Hoje, um de seus “orgulhos” é seu chefe, Tiago Lara, que conheceu quando era ainda um trainee. “Ele é brilhante, como profissional e ser humano. Eu sei quem sou e a força que tenho, mas sei reconhecer a sorte de estar rodeada de gente da melhor qualidade”.
DIVERSIDADE E ETARISMO
Quando fala do que mudou do início de sua carreira para cá, Marlene tem a resposta na ponta da língua: a diversidade. “Agora contratamos pessoas com um patrimônio maior do que simplesmente saber fazer planejamento. Temos interesse em quem foi bailarina, gosta de escrever, toca flauta, resgata bichos na rua. Queremos formar pessoas com sensibilidade. Gente com traços de caráter que façam com que tenhamos contribuições e opiniões diversas, choques de percepção.”
Para ela, construir uma marca é proporcionar um diálogo universal. “Para isso, o grande diferencial é a diversidade. Planejamento que não reflete os diferentes anseios e desejos das pessoas não existe”.
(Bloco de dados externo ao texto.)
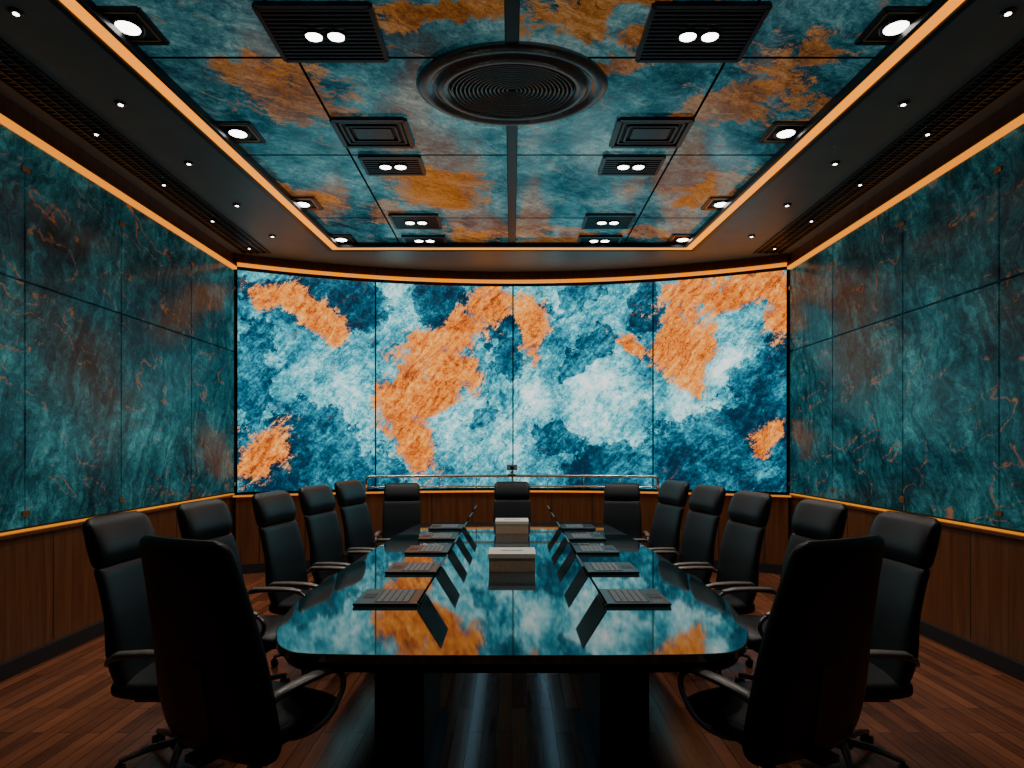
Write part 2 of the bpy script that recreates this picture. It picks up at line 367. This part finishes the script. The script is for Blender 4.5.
for (px,py) in((128,27),(238,133),(303,204),(346,245)):
    x,d=on_z(px,py,4.19); d=min(d,7.6)
    for s in(-1,1):
        b=MB(); cx=s*abs(x); w=.155
        for q in(-1,1):
            b.bb(cx-w,cx+w,d+q*w-.012,d+q*w+.012,4.186,4.2,0); b.bb(cx+q*w-.012,cx+q*w+.012,d-w,d+w,4.186,4.2,0)
            b.bb(cx-w+.03,cx+w-.03,d+q*(w-.028)-.007,d+q*(w-.028)+.007,4.186,4.196,3)
            b.bb(cx+q*(w-.028)-.007,cx+q*(w-.028)+.007,d-w+.03,d+w-.03,4.186,4.196,3)
        b.bb(cx-w,cx+w,d-w,d+w,4.193,4.2,1)
        b.revolve([(.095,4.194),(.09,4.180),(.07,4.180),(.066,4.19)],cx,d,mat=0,n=28)
        b.cyl((cx,d,4.183),(cx,d,4.19),.067,.067,2,n=24)
        o=b.obj('recessed_downlight',[darkchrome,blackm,lamp,copper]); o2=spot(cx,d,4.16,45); link_parent(o2,o)
for (px,py,w,dd) in((325,35,.33,.25),(393,166,.26,.17),(416,222,.26,.2),(427,246,.25,.12)):
    x,d=on_z(px,py,4.18); d=min(d,7.6)
    for s in(-1,1):
        b=MB(); cx=s*abs(x)
        b.bb(cx-w,cx+w,d-dd,d+dd,4.19,4.2,1)
        for q in(-1,1):
            b.bb(cx-w,cx+w,d+q*dd-.014,d+q*dd+.014,4.172,4.2,0); b.bb(cx+q*w-.014,cx+q*w+.014,d-dd,d+dd,4.172,4.2,0)
        n=int(dd*2/.035)
        for k in range(1,n):
            y=d-dd+k*dd*2/n
            b.box((cx,y,4.182),(w*2-.02,.014,.01),0)
        for q in(-1,1):
            b.revolve([(.068,4.185),(.064,4.166),(.054,4.166)],cx+q*.068,d,1,.8,mat=1,n=24)
            b.cyl((cx+q*.068,d,4.168),(cx+q*.068,d,4.185),.05,.05,2,n=24)
        o=b.obj('ceiling_light_grille',[darkchrome,blackm,lamp]); o2=spot(cx,d,4.14,45); link_parent(o2,o)
for s in(-1,1):
    x,d=on_z(374,134,4.18); cx=s*abs(x); b=MB()
    for k,(w,dd,z) in enumerate(((.28,.21,4.172),(.235,.165,4.18),(.19,.12,4.175))):
        t=.02 if k==0 else .01
        for q in(-1,1): b.bb(cx-w,cx+w,d+q*dd-t,d+q*dd+t,z,4.2,0); b.bb(cx+q*w-t,cx+q*w+t,d-dd,d+dd,z,4.2,0)
    b.bb(cx-.28,cx+.28,d-.21,d+.21,4.19,4.2,1); b.bb(cx-.15,cx+.15,d-.085,d+.085,4.178,4.19,0)
    b.obj('square_air_vent',[darkchrome,blackm],.003)
b=MB(); x,d=0,4.36
prof=[(.98,4.2),(1.0,4.18),(.97,4.16),(.9,4.15),(.86,4.16),(.84,4.175),(.80,4.175),(.78,4.155),(.73,4.14),(.68,4.145),(.66,4.17)]
ventm=simple('vent_metal',(.15,.16,.165),.3,.85)
b.revolve(prof,0,d,.67,.49,0,96)
b.revolve([(.66,4.185),(.0001,4.185)],0,d,.67,.49,1,96)
for k in range(14):
    r=.63-.044*k
    b.revolve([(r,4.183),(r+.006,4.150+.001*k),(r-.008,4.149+.001*k),(r-.016,4.183)],0,d,.67,.49,0,72)
b.obj('oval_ceiling_vent',[ventm,blackm])
# rail
b=MB(); tr=math.radians(14.9)
def ap(t,z,r=7.9): return (r*math.sin(t),1+r*math.cos(t),z)
b.tube([ap(-tr,1.03),ap(-tr,1.17),ap(-tr*.997,1.205),ap(-tr*.985,1.225)]+[ap(tr*(-.97+1.94*i/40),1.228) for i in range(41)]+[ap(tr*.985,1.225),ap(tr*.997,1.205),ap(tr,1.17),ap(tr,1.03)],.021,0,10)
b.tube([ap(tr*(-1+2*i/40),1.08) for i in range(41)],.013,0,8)
for k in range(-3,4): b.cyl(ap(tr*k/4,1.02),ap(tr*k/4,1.228),.008,.008,0,10)
b.obj('handrail',[chrome])
camgrey=simple('device_grey',(.18,.20,.21),.4)
b=MB(); b.box((0,8.86,1.27),(.05,.05,.03),0); b.cyl((0,8.86,1.24),(0,8.86,1.3),.012,.012,0); b.box((0,8.85,1.35),(.15,.07,.08),0); b.cyl((0,8.81,1.35),(0,8.80,1.35),.025,.025,1); b.box((0,8.86,1.252),(.12,.06,.012),0)
b.obj('conference_camera',[camgrey,black],.004)
# ---------------------------------------------------------------- table
half=[(0,2.71),(.55,2.715),(.90,2.735),(1.02,2.79),(1.11,2.92),(1.19,3.15),(1.25,3.5),(1.275,3.9),(1.26,4.5),(1.23,5.3),(1.19,6.2),(1.13,6.9),(1.08,7.2),(.98,7.36),(.8,7.4),(0,7.42)]
def smooth(pts,sub=4):
    o=[];L=len(pts)
    for i in range(L-1):
        p0,p1,p2,p3=pts[max(i-1,0)],pts[i],pts[i+1],pts[min(i+2,L-1)]
        for k in range(sub):
            t=k/sub; o.append(tuple(.5*((2*b_)+(-a+c)*t+(2*a-5*b_+4*c-d_)*t*t+(-a+3*b_-3*c+d_)*t**3) for a,b_,c,d_ in zip(p0,p1,p2,p3)))
    o.append(pts[-1]); return o
hs=smooth(half); ring=hs+[(-x,y) for x,y in hs[-2:0:-1]]
b=MB(); b.prism(ring,.71,.75,0)
def inset(k): return [(x*k,5.05+(y-5.05)*(1-(1-k)*.5)) for x,y in ring]
b.prism(inset(.975),.66,.711,1)
for s in(-1,1):
    for (y0,y1) in((3.02,3.75),(4.7,5.4),(6.2,6.9)):
        b.bb(s*.43,s*.67,y0,y1,.04,.662,1); b.bb(s*.38,s*.74,y0-.05,y1+.05,0,.045,1)
    b.bb(s*.50,s*.60,3.0,7.0,.56,.662,1)
    b.bb(s*.30,s*.33,3.2,6.9,.652,.661,2)
added_glow=simple('added_cool_glow',(1,1,1),.5,emit=(.35,.75,1),es=2.5)  # added strip under the tabletop, unseen, brightens the floor between the pedestals
b.obj('conference_table',[tabletop,black,added_glow],.008)
disp=simple('dark_display',(.01,.02,.03),.08)
def laptop(x,y,rz):
    b=MB(); b.box((0,0,.011),(.36,.37,.016),0)
    b.box((0,.03,.0195),(.30,.20,.002),1)
    for i in range(12):
        for j in range(5): b.box((-.135+i*.0245,-.045+j*.038,.0215),(.02,.03,.003),2)
    b.box((0,-.125,.0198),(.10,.07,.002),1)
    for i in range(3): b.box((-.13,-.1-.02*i,.0195),(.06,.008,.001),2)
    ang=math.radians(-32); Rm=Matrix.Rotation(ang,3,'X')
    c=Vector((0,.185,.02))+Rm@Vector((0,0,.125)); b.box(c,(.37,.009,.25),0,Rm)
    c2=c+Rm@Vector((0,-.0052,.003)); b.box(c2,(.34,.002,.215),3,Rm)
    b.cyl((-.15,.185,.018),(.15,.185,.018),.009,.009,0)
    for q in(-1,1):
        for r in(-1,1): b.cyl((q*.14,r*.14,0),(q*.14,r*.14,.004),.01,.01,0,8)
    o=b.obj('laptop',[black,blackm,grey,disp],.002); o.location=(x,y,.751); o.rotation_euler=(0,0,rz)
for d in(3.70,4.58,5.38,6.13,6.87):
    laptop(-.72,d,-math.pi/2); laptop(.72,d,math.pi/2)
def tissue(y):
    b=MB(); b.box((0,0,.05),(.335,.28,.10),1); b.box((0,0,.115),(.345,.29,.032),0); b.box((0,0,.1312),(.16,.03,.0015),2)
    o=b.obj('tissue_box',[cream,tan,grey],.004); o.location=(0,y,.751)
tissue(4.63); tissue(6.55)
# ---------------------------------------------------------------- chairs
def chair_mesh(head):
    b=MB()
    if head:
        b.loft([(.40,-.17,.15,.01),(.42,-.18,.21,.035),(.48,-.21,.245,.05),(.62,-.25,.262,.055),(.82,-.27,.262,.042),(.98,-.305,.255,.04),(1.06,-.328,.25,.038),(1.075,-.333,.235,.012)],'z',0,curve=.035)
        b.loft([(1.07,-.335,.22,.012),(1.085,-.335,.242,.04),(1.14,-.338,.25,.06),(1.22,-.358,.25,.058),(1.29,-.382,.24,.045),(1.32,-.392,.20,.012)],'z',0,curve=.03)
        for q in(-1,1): b.cyl((q*.12,-.36,1.0),(q*.12,-.375,1.15),.012,.012,1,8)
    else:
        b.loft([(.36,-.18,.20,.01),(.38,-.19,.27,.03),(.46,-.215,.315,.045),(.62,-.25,.32,.048),(.85,-.285,.305,.042),(1.08,-.33,.275,.04),(1.22,-.362,.255,.038),(1.28,-.378,.24,.03),(1.305,-.385,.20,.01)],'z',0,ex=5,curve=.03)
    b.box((0,-.285,.62),(.12,.03,.36),1,Matrix.Rotation(math.radians(8),3,'X'))
    b.loft([(-.25,.46,.18,.02),(-.23,.46,.24,.05),(-.1,.455,.262,.06),(.08,.46,.265,.062),(.2,.465,.262,.058),(.27,.455,.245,.045),(.295,.445,.20,.012)],'y',0)
    b.box((0,0,.385),(.30,.34,.035),1); b.box((0,-.2,.40),(.10,.22,.03),1)
    for q in(-1,1):
        x=q*.30
        p=smooth([(q*.262,-.24,.60),(x*.98,-.20,.635),(x,-.10,.655),(x,.06,.66),(x,.18,.65),(x,.235,.60),(x,.22,.53),(x*.97,.12,.44),(q*.22,.04,.395),(q*.13,.0,.385)],5)
        b.tube(p,.013,2,10)
        rs=[]
        for (y,z,w,t) in [(-.19,.655,.012,.006),(-.16,.668,.024,.011),(-.02,.674,.029,.013),(.12,.673,.029,.012),(.2,.66,.02,.008)]:
            rs.append([(x+w*math.cos(a),y,z+t*math.sin(a)) for a in [2*math.pi*k/14 for k in range(14)]])
        b.rings(rs,3)
    b.cyl((0,0,.10),(0,0,.24),.035,.032,1); b.cyl((0,0,.22),(0,0,.39),.022,.022,2)
    b.cyl((0,0,.075),(0,0,.125),.06,.045,1)
    for k in range(5):
        a=2*math.pi*k/5+.3; c,s_=math.cos(a),math.sin(a)
        b.tube([(.03*c,.03*s_,.105),(.15*c,.15*s_,.10),(.29*c,.29*s_,.072)],[.026,.022,.015],2,10,flat=.8)
        b.cyl((.285*c,.285*s_,.04),(.285*c,.285*s_,.075),.009,.009,1,8)
        for q in(-1,1):
            b.cyl((.285*c-q*.008*s_,.285*s_+q*.008*c,.027),(.285*c-q*.026*s_,.285*s_+q*.026*c,.027),.027,.027,1,16)
    return b
armw=simple('arm_pad',(.16,.145,.13),.3)
darkarm=simple('gunmetal',(.16,.17,.18),.3,.9)
meshes={}
def chair(x,y,rz,head,sc=1.0):
    if head not in meshes:
        o=chair_mesh(head).obj('office_chair',[leather,black,darkarm,armw],.006); meshes[head]=o.data
    else:
        o=bpy.data.objects.new('office_chair',meshes[head]); bpy.context.scene.collection.objects.link(o)
        m=o.modifiers.new('bevel','BEVEL'); m.width=.006; m.segments=2; m.limit_method='ANGLE'; m.angle_limit=math.radians(50)
    o.location=(x,y,0); o.rotation_euler=(0,0,rz); o.scale=(sc,sc,sc)
rad=math.radians
rows=[(3.3,117,0),(4.05,199,6),(4.8,268,10),(5.55,311,13),(6.3,345,15)]
for s in(-1,1):
    for d,px,a in rows:
        xb=(512-px)*d/F; x=xb-.35
        chair(s*x,d,s*(rad(90+a)),True,.985)
    chair(s*1.15,2.77,s*rad(25),False)
    chair(s*1.36,7.55,s*rad(174),True,.90)
chair(0,7.62,rad(180),True,.91)
# ---------------------------------------------------------------- world & camera
w=bpy.data.worlds.new('world'); bpy.context.scene.world=w; w.use_nodes=True
w.node_tree.nodes['Background'].inputs[0].default_value=(.02,.03,.04,1); w.node_tree.nodes['Background'].inputs[1].default_value=.3
cam=bpy.data.cameras.new('camera'); co=bpy.data.objects.new('camera',cam); bpy.context.scene.collection.objects.link(co)
co.location=(0,0,EH); co.rotation_euler=(math.pi/2,0,0); cam.sensor_width=36; cam.lens=36*F/1024; cam.shift_y=(HZ-384)/1024; cam.clip_start=.05
bpy.context.scene.camera=co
Com quase 79 anos, Marlene fala com lucidez, conhecimento e consciência de seu tempo e do lugar em que está. “Estou muito interessada pelo etarismo. As mulheres com mais de 60 anos ficam invisíveis e sofrem um preconceito enorme, ao mesmo tempo em que serão o segundo maior segmento da população a partir de 2030. Poderemos estar diante de um problema social muito grande se não houver políticas sociais e práticas para diminuir esse preconceito.”
Ela ressalta, ainda, a desigualdade social que recai sobre muitas mulheres mais velhas. “Somos poucas de classe A, estudadas, cultas, que tivemos oportunidade de construir vidas produtivas. 80% dessas mulheres cuidaram de nós e estão vulneráveis. É para elas que precisamos voltar nossos olhares”, completa.
Na publicidade e na vida, Marlene veio, viu e venceu. Agora, quer que mais mulheres possam trilhar seus próprios caminhos. Dá pra reformular a frase dela: Quem vai viver a revolução, na verdade, somos todas nós.